BEGIN INFORMATION SUPPLIED
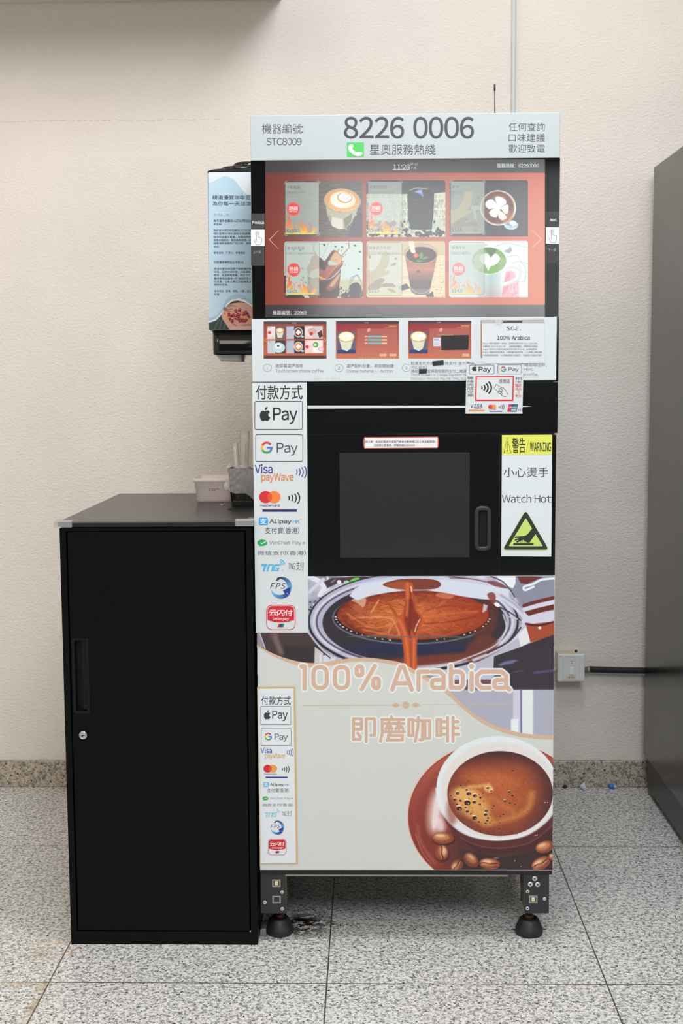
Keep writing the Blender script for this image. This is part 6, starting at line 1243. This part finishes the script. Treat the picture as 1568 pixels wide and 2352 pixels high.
a = .0055; mb = MB(); mb.loft([dring(dxl+a+.003, xr, YD+.008, YD+.15, zb, .018), dring(dxl+a+.001, xr, YD+.006, YD+.152, zb+.004, .02), dring(dxl+a, xr, YD+.005, YD+.155, zm-.0004)]); mb.build('lower_housing', BG, dp)
mx = (dxl+xr)/2; hw = (xr-dxl)/2
mb = MB(); mb.loft([dring(dxl+.001, xr, YD+.002, YD+.16, zt+.0002), dring(dxl-.0005, xr, YD, YD+.162, zt+.004), dring(dxl+.004, xr, YD+.003, YD+.158, zt+.0075, .02), dring(dxl+.02, xr-.002, YD+.016, YD+.145, zt+.0115, .02)])
def dome(cx, cy, r, z, h):
    mb.lathe([(r, 0), (r*1.01, h*.2), (r*.96, h*.5), (r*.82, h*.8), (r*.5, h*.95), (.002, h)], (cx, cy, z), n=36, cap=False)
dome(xr-.058, YD+.066, .056, zt+.0105, .011); dome(xr-.040, YD+.070, .0385, zt+.0205, .014)
mb.build('lid', BG, dp)
na, nb = X_(497, 823, YD+.05), X_(561, 823, YD+.05)
mb = MB(); mb.loft([[(x, y, z+k*(x-na)) for x, y in rrpts(na+i, nb-i*.2, YD+.02+i, YD+.10-i, .012, 5)] for z, i, k in ((zn+.0015, .010, -.03), (zn+.006, .008, -.02), (zb+.001, 0, 0), (zb+.0045, .0, 0))]); mb.build('spout', mat('white_translucent_spout', (226, 226, 224), .35), dp)
cv = Cv(480, 396, 614, 757.5, 1.5)
cv.zf = Q; cv.k = 1/4.7
cv.A = mixc((186, 212, 228), (168, 198, 218), (cv.X-476)/100)/255
cv.poly([(40, 180), (1100, 180), (1100, 480), (560, 455), (490, 440), (430, 380), (370, 300), (310, 265), (250, 258), (190, 285), (130, 320), (40, 322)], (216, 224, 232), 2.5, 1, 4)
cv.poly([(60, 1800), (60, 1780), (100, 1785), (170, 1770), (230, 1700), (270, 1600), (330, 1545), (400, 1528), (470, 1545), (545, 1590), (700, 1680), (700, 1990), (60, 1990)], (158, 186, 204), 3)
cv.poly([(60, 1820), (100, 1815), (160, 1800), (230, 1730), (280, 1640), (340, 1590), (410, 1575), (480, 1595), (560, 1650), (700, 1740), (700, 1990), (60, 1990)], (222, 226, 230), 3)
bg = [(60, 1845), (110, 1835), (170, 1815), (235, 1745), (280, 1660), (340, 1612), (400, 1600), (470, 1615), (545, 1660), (700, 1780), (700, 1990), (60, 1990)]
cv.poly(bg, (52, 66, 60), 3)
for k in range(9): cv.line([(110+k*28, 1990), (140+k*24, 1880), (190+k*16, 1800)], 9, (92, 112, 104) if k % 2 else (36, 48, 44), 8, .7, 4)
cv.poly([(360, 1606), (400, 1601), (470, 1616), (545, 1662), (700, 1785), (700, 1830), (300, 1660)], (60, 54, 44), 8)
SK = (206, 158, 142)
cv.poly([(300, 1645), (380, 1625), (480, 1625), (560, 1670), (720, 1800), (720, 1990), (300, 1990), (320, 1930), (280, 1860), (235, 1790), (232, 1740), (262, 1700), (280, 1660)], SK, 5, 1, 4)
for L in ([(262, 1740), (330, 1830), (400, 1880)], [(250, 1700), (330, 1720)], [(300, 1650), (380, 1660)], [(310, 1960), (420, 1880), (540, 1860)], [(285, 1700), (340, 1690)]): cv.line(L, 9, (128, 82, 72), 8, .8, 5)
cv.poly([(310, 1960), (340, 1890), (440, 1870), (560, 1880), (720, 1900), (720, 1990), (300, 1990)], (222, 178, 160), 8, .9, 4); cv.ell(270, 1690, 24, 16, (150, 98, 88), 8, .5); cv.ell(320, 1655, 30, 14, (168, 118, 106), 8, -.2)
for k in range(64):
    a = rnd.uniform(0, 6.28); r = math.sqrt(rnd.random()); x, y = 405+125*r*math.cos(a), 1768+72*r*math.sin(a); cv.ell(x, y, 15, 13, (120, 24, 44) if k % 4 else (206, 150, 70), 4); cv.ell(x-3, y-4, 9, 7, (196, 48, 76) if k % 4 else (230, 180, 90), 5, al=.9); cv.ell(x-4, y-6, 3, 2, (244, 200, 206), 2, al=.8)
p = Print(YD); p.canvas(cv, 0, lambda X, Y: onY(X, Y, YD)[..., 0] < xr-.001); p.build('label_print', PAPER, dp)
p = Print(YD, 3); p.zf = Q; DB = (44, 56, 66)
p.text('精選優質咖啡豆', 130, 463, 541, 509, DB, w=.0); p.text('為你每一天加油', 130, 528, 541, 575, DB, w=.0)
p.rrect(138, 648, 314, 684, 6, (206, 222, 232)); p.text('咖啡豆介紹', 146, 655, 310, 682, (84, 170, 214), 1, w=.012)
TX = (84, 88, 92)
p.text('烏干達布吉蘇(BUGISU)阿拉比', 142, 724, 546, 754, (40, 40, 44), w=.02, res=2); p.text('卡豆AA', 142, 762, 230, 786, (40, 40, 44), w=.02, res=2)
for t, y in (('來自烏干達的布吉蘇(BUGISU)咖', 828), ('啡豆採用中深烘焙和水洗處理，', 864), ('咖啡味道層次豐富，有著乾梅和', 899), ('果實的酸甜味，酸度柔和溫順，餘', 934), ('韻是濃郁香醇的巧克力味，甜感', 968)): p.text(t, 142, y, 548, y+26, TX, w=.004, res=2)
p.text('特別。', 144, 1004, 210, 1029, TX, w=.004, res=2); p.text('參考風味：巧克力、果實酸甜', 145, 1071, 482, 1098, TX, w=.004, res=2)
p.text('印尼曼特寧阿拉比卡豆AA', 146, 1174, 466, 1199, (40, 40, 44), w=.02, res=2)
for t, y in (('來自印度尼西亞蘇門答臘島的咖', 1243), ('啡豆，採用中深烘焙，口感濃郁，', 1278), ('醇度、苦度表露無遺，除此之外，', 1312), ('曼特寧咖啡還有一種淡淡的泥土', 1347), ('的芳香，也有人將它形容為草本', 1382)): p.text(t, 148, y, 550, y+26, TX, w=.004, res=2)
p.text('植物的芳香。', 150, 1416, 300, 1441, TX, w=.004, res=2); p.text('參考風味：堅果、微酸、木質、泥土', 151, 1485, 550, 1510, TX, w=.004, res=2); p.text('芳香', 151, 1521, 204, 1545, TX, w=.004, res=2)
p.build('label_lettering', PAPER, dp)

bpy.data.objects.remove(_fo); bpy.data.curves.remove(_fc)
END INFORMATION SUPPLIED
— EXERCISE BRIEF —
From the data above, write out everything exactly except the pictures.

— ANSWER BELOW —
Keep writing the Blender script for this image. This is part 6, starting at line 1243. This part finishes the script. Treat the picture as 1568 pixels wide and 2352 pixels high.
a = .0055; mb = MB(); mb.loft([dring(dxl+a+.003, xr, YD+.008, YD+.15, zb, .018), dring(dxl+a+.001, xr, YD+.006, YD+.152, zb+.004, .02), dring(dxl+a, xr, YD+.005, YD+.155, zm-.0004)]); mb.build('lower_housing', BG, dp)
mx = (dxl+xr)/2; hw = (xr-dxl)/2
mb = MB(); mb.loft([dring(dxl+.001, xr, YD+.002, YD+.16, zt+.0002), dring(dxl-.0005, xr, YD, YD+.162, zt+.004), dring(dxl+.004, xr, YD+.003, YD+.158, zt+.0075, .02), dring(dxl+.02, xr-.002, YD+.016, YD+.145, zt+.0115, .02)])
def dome(cx, cy, r, z, h):
    mb.lathe([(r, 0), (r*1.01, h*.2), (r*.96, h*.5), (r*.82, h*.8), (r*.5, h*.95), (.002, h)], (cx, cy, z), n=36, cap=False)
dome(xr-.058, YD+.066, .056, zt+.0105, .011); dome(xr-.040, YD+.070, .0385, zt+.0205, .014)
mb.build('lid', BG, dp)
na, nb = X_(497, 823, YD+.05), X_(561, 823, YD+.05)
mb = MB(); mb.loft([[(x, y, z+k*(x-na)) for x, y in rrpts(na+i, nb-i*.2, YD+.02+i, YD+.10-i, .012, 5)] for z, i, k in ((zn+.0015, .010, -.03), (zn+.006, .008, -.02), (zb+.001, 0, 0), (zb+.0045, .0, 0))]); mb.build('spout', mat('white_translucent_spout', (226, 226, 224), .35), dp)
cv = Cv(480, 396, 614, 757.5, 1.5)
cv.zf = Q; cv.k = 1/4.7
cv.A = mixc((186, 212, 228), (168, 198, 218), (cv.X-476)/100)/255
cv.poly([(40, 180), (1100, 180), (1100, 480), (560, 455), (490, 440), (430, 380), (370, 300), (310, 265), (250, 258), (190, 285), (130, 320), (40, 322)], (216, 224, 232), 2.5, 1, 4)
cv.poly([(60, 1800), (60, 1780), (100, 1785), (170, 1770), (230, 1700), (270, 1600), (330, 1545), (400, 1528), (470, 1545), (545, 1590), (700, 1680), (700, 1990), (60, 1990)], (158, 186, 204), 3)
cv.poly([(60, 1820), (100, 1815), (160, 1800), (230, 1730), (280, 1640), (340, 1590), (410, 1575), (480, 1595), (560, 1650), (700, 1740), (700, 1990), (60, 1990)], (222, 226, 230), 3)
bg = [(60, 1845), (110, 1835), (170, 1815), (235, 1745), (280, 1660), (340, 1612), (400, 1600), (470, 1615), (545, 1660), (700, 1780), (700, 1990), (60, 1990)]
cv.poly(bg, (52, 66, 60), 3)
for k in range(9): cv.line([(110+k*28, 1990), (140+k*24, 1880), (190+k*16, 1800)], 9, (92, 112, 104) if k % 2 else (36, 48, 44), 8, .7, 4)
cv.poly([(360, 1606), (400, 1601), (470, 1616), (545, 1662), (700, 1785), (700, 1830), (300, 1660)], (60, 54, 44), 8)
SK = (206, 158, 142)
cv.poly([(300, 1645), (380, 1625), (480, 1625), (560, 1670), (720, 1800), (720, 1990), (300, 1990), (320, 1930), (280, 1860), (235, 1790), (232, 1740), (262, 1700), (280, 1660)], SK, 5, 1, 4)
for L in ([(262, 1740), (330, 1830), (400, 1880)], [(250, 1700), (330, 1720)], [(300, 1650), (380, 1660)], [(310, 1960), (420, 1880), (540, 1860)], [(285, 1700), (340, 1690)]): cv.line(L, 9, (128, 82, 72), 8, .8, 5)
cv.poly([(310, 1960), (340, 1890), (440, 1870), (560, 1880), (720, 1900), (720, 1990), (300, 1990)], (222, 178, 160), 8, .9, 4); cv.ell(270, 1690, 24, 16, (150, 98, 88), 8, .5); cv.ell(320, 1655, 30, 14, (168, 118, 106), 8, -.2)
for k in range(64):
    a = rnd.uniform(0, 6.28); r = math.sqrt(rnd.random()); x, y = 405+125*r*math.cos(a), 1768+72*r*math.sin(a); cv.ell(x, y, 15, 13, (120, 24, 44) if k % 4 else (206, 150, 70), 4); cv.ell(x-3, y-4, 9, 7, (196, 48, 76) if k % 4 else (230, 180, 90), 5, al=.9); cv.ell(x-4, y-6, 3, 2, (244, 200, 206), 2, al=.8)
p = Print(YD); p.canvas(cv, 0, lambda X, Y: onY(X, Y, YD)[..., 0] < xr-.001); p.build('label_print', PAPER, dp)
p = Print(YD, 3); p.zf = Q; DB = (44, 56, 66)
p.text('精選優質咖啡豆', 130, 463, 541, 509, DB, w=.0); p.text('為你每一天加油', 130, 528, 541, 575, DB, w=.0)
p.rrect(138, 648, 314, 684, 6, (206, 222, 232)); p.text('咖啡豆介紹', 146, 655, 310, 682, (84, 170, 214), 1, w=.012)
TX = (84, 88, 92)
p.text('烏干達布吉蘇(BUGISU)阿拉比', 142, 724, 546, 754, (40, 40, 44), w=.02, res=2); p.text('卡豆AA', 142, 762, 230, 786, (40, 40, 44), w=.02, res=2)
for t, y in (('來自烏干達的布吉蘇(BUGISU)咖', 828), ('啡豆採用中深烘焙和水洗處理，', 864), ('咖啡味道層次豐富，有著乾梅和', 899), ('果實的酸甜味，酸度柔和溫順，餘', 934), ('韻是濃郁香醇的巧克力味，甜感', 968)): p.text(t, 142, y, 548, y+26, TX, w=.004, res=2)
p.text('特別。', 144, 1004, 210, 1029, TX, w=.004, res=2); p.text('參考風味：巧克力、果實酸甜', 145, 1071, 482, 1098, TX, w=.004, res=2)
p.text('印尼曼特寧阿拉比卡豆AA', 146, 1174, 466, 1199, (40, 40, 44), w=.02, res=2)
for t, y in (('來自印度尼西亞蘇門答臘島的咖', 1243), ('啡豆，採用中深烘焙，口感濃郁，', 1278), ('醇度、苦度表露無遺，除此之外，', 1312), ('曼特寧咖啡還有一種淡淡的泥土', 1347), ('的芳香，也有人將它形容為草本', 1382)): p.text(t, 148, y, 550, y+26, TX, w=.004, res=2)
p.text('植物的芳香。', 150, 1416, 300, 1441, TX, w=.004, res=2); p.text('參考風味：堅果、微酸、木質、泥土', 151, 1485, 550, 1510, TX, w=.004, res=2); p.text('芳香', 151, 1521, 204, 1545, TX, w=.004, res=2)
p.build('label_lettering', PAPER, dp)

bpy.data.objects.remove(_fo); bpy.data.curves.remove(_fc)